The Zimmers will feature in a BBC TV documentary being aired in May 2007. Documentary-maker Tim Samuels has been all over Britain recruiting isolated and lonely old people – those who can’t leave their flats or who are stuck in rubbish care homes.
The finale of the show is this group of lonely old people coming together to stick it back to the society that’s cast them aside – by forming a rock troupe and trying to storm into the pop charts.

There are all sorts of things one could sy about society’s marginalisation of the senior population – but above all this is just great fun and they obviously loved doing it 🙂


A busker’s life

Posted by jerry on April 14th, 2007 — Posted in Journal, Music

Having just spent four days doing street performances with Will o the Wisp musical circus, I was intrigued when Sharon spotted this article in the Washington Post online. Take one virtuoso violinist and place him out of his usual context playing to sell-out audiences in the US and Europe’s finest auditoriums and place him in a subway station in Washington DC and observe how people react.

The result is amazing. Watch the videos and see the reactions – or almost complete lack of reaction! I know how he feels: I reckon street performance is one of the hardest genres. As violinist Joshua Bell notes

“When you play for ticket-holders,” Bell explains, “you are already validated. I have no sense that I need to be accepted. I’m already accepted. Here, there was this thought: What if they don’t like me? What if they resent my presence . . .”
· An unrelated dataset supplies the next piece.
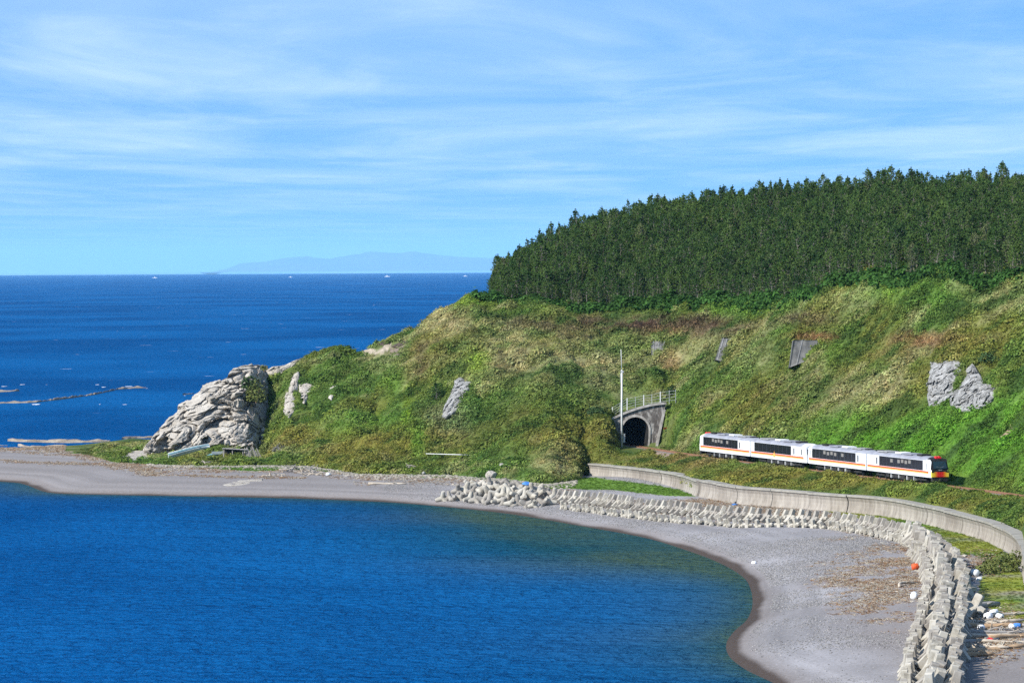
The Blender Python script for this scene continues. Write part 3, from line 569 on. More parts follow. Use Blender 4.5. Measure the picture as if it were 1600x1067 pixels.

And he was playing a 1710 Stradivarius violin!

Some say my style is …well…vigorous – and that’s because I began my musical career by busking. Very quickly I learnt that if you move with the music people get more responsive. It’s that immediate that you can learn a lot from busking. You get instant feedback on what works and what doesn’t – at least when there is a responsive crowd of passers by.

I suspect there is also a bit of commentary here on US culture – people being utterly absorbed in their own worlds that it takes a lot for people to take in their surroundings.

The article is a fascinating insight into art and context.